Source & More: etnews.com
 
Tv stations are not going to want to continuously upgrade their equipment for newer technologies unless they see an advantage such as compressing to fit all the stations on one channel then being able to sell the unused channels back to the government for cellular or similar uses.
 
Stations are already talking about ATSC 3.0 for the ability to get more out of the bandwidth and the fact that the standard is future proof. They want to be able to offer as much as they can in the 19.2 megs allotted per channel by the FCC and want to use HVEC to do it. ATSC 3.0 as written allows for broadcasters to use what ever codec comes along next as it's not locked down to any one codec. I can tell you at the SBE level many engineers are already talking about this and would like to begin to implement it within 3-5 years. Stations don't want to compress everything into one channel, they see this upgrade as an increase in revenue stream so they can now offer 4 or 5 HD channels by offering more services on their bandwidth.
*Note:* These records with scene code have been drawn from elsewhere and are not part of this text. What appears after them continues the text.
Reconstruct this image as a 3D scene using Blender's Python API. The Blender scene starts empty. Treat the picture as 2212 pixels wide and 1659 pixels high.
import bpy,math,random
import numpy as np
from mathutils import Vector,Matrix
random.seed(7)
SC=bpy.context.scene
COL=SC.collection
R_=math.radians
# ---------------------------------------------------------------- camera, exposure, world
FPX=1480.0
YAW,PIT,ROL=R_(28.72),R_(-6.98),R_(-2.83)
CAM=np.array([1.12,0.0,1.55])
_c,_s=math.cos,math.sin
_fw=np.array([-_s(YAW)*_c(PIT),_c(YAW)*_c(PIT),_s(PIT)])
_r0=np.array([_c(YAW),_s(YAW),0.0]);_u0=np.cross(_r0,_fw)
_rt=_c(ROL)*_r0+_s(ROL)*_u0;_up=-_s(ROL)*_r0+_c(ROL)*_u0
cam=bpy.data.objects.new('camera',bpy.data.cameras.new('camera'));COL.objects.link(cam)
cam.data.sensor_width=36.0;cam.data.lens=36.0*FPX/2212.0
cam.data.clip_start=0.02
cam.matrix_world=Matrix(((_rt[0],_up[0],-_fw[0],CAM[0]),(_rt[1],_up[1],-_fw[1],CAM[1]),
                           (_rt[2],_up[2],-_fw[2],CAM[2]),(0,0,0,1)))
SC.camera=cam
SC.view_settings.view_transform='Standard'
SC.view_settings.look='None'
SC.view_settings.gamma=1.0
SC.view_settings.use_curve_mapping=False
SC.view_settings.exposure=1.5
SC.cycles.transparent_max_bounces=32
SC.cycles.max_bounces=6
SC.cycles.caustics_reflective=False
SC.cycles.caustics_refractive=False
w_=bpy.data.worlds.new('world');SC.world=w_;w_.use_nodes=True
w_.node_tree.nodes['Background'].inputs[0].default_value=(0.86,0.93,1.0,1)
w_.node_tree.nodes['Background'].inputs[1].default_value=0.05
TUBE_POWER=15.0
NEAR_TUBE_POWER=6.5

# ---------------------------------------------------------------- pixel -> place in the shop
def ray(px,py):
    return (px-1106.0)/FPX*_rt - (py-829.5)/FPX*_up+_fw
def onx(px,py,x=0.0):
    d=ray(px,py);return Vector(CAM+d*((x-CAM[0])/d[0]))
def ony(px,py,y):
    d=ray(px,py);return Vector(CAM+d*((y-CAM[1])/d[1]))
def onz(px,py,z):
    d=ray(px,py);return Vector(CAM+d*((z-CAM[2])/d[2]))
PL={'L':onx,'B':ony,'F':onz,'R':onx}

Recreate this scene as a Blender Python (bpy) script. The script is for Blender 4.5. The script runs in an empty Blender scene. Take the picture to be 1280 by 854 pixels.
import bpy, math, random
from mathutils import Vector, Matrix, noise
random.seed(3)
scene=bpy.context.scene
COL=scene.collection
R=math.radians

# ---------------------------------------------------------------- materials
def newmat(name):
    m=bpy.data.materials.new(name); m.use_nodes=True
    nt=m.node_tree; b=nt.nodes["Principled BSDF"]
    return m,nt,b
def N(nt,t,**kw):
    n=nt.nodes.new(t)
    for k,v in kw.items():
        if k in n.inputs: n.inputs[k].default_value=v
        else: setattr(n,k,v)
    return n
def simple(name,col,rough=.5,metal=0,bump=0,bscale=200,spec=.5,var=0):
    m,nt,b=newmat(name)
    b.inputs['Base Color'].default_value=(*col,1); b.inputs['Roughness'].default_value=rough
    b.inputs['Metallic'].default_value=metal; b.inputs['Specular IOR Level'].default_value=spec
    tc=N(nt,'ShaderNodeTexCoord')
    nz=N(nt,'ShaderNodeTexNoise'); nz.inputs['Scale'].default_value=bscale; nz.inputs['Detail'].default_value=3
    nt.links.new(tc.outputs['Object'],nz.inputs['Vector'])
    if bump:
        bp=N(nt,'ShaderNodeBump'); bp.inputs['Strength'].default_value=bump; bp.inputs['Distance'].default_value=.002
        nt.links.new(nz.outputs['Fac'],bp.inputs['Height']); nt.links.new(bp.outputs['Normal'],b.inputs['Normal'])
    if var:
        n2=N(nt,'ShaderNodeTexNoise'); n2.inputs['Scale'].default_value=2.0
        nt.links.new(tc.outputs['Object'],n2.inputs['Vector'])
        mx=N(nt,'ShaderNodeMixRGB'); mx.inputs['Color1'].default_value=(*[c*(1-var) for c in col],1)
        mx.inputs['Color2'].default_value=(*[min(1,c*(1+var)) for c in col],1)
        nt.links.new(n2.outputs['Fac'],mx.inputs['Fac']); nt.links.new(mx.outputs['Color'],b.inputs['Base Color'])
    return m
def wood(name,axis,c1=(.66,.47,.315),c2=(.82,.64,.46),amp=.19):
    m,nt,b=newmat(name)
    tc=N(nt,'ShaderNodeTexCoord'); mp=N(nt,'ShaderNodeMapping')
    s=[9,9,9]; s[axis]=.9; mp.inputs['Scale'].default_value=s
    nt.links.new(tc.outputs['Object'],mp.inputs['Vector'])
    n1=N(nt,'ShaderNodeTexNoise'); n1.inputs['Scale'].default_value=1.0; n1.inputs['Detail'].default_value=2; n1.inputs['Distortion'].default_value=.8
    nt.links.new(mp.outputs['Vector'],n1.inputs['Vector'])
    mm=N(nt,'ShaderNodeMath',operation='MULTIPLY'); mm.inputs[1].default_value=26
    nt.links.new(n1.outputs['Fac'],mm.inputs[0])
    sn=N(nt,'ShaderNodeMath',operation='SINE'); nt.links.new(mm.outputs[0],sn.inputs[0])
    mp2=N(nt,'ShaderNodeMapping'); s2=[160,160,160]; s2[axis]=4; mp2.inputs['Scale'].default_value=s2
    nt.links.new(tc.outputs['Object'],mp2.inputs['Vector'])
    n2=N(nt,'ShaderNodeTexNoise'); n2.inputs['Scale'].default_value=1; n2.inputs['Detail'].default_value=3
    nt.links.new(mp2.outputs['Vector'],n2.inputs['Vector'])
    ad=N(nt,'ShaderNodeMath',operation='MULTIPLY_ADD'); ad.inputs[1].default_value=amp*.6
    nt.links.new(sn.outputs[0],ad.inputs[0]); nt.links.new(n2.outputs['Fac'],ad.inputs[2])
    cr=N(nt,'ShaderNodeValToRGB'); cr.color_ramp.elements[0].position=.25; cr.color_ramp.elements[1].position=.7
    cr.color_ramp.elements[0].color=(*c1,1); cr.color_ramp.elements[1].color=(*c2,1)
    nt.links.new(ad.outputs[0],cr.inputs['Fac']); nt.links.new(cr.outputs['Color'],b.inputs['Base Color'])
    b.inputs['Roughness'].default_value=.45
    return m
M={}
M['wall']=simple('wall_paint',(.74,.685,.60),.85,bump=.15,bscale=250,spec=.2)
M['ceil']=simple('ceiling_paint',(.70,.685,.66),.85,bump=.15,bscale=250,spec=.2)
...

They dont want to share their bandwidth with competing stations. They want to offer their own stuff.
 
The imposing inventory of HDTVs which do not support newer standards forms a high hurdle for this technology. IMHO, pay-TV providers are more likely early adopters, since they already have STBs that can be replaced without the customer throwing out all of his old TVs again.
 
The imposing inventory of HDTVs which do not support newer standards forms a high hurdle for this technology. IMHO, pay-TV providers are more likely early adopters, since they already have STBs that can be replaced without the customer throwing out all of his old TVs again.
Well, we proved we can do it. The conversion from NTSC to ATSC went relatively smoothly in retrospect. The key is to show a growth path that is over a long enough period of time, an upgrade path for users, and most importantly, a compelling reason to upgrade.

The compelling reason won't be UHD. It would need to be improved reception and reliability.
 
The imposing inventory of HDTVs which do not support newer standards forms a high hurdle for this technology. IMHO, pay-TV providers are more likely early adopters, since they already have STBs that can be replaced without the customer throwing out all of his old TVs again.
I imagine that set top converter boxes could work for older TVs that wouldn't be able to support it (just like the previous transition). Add in the fact that entry level tv prices continue to drop and the barrier probably isn't as high as the last time around.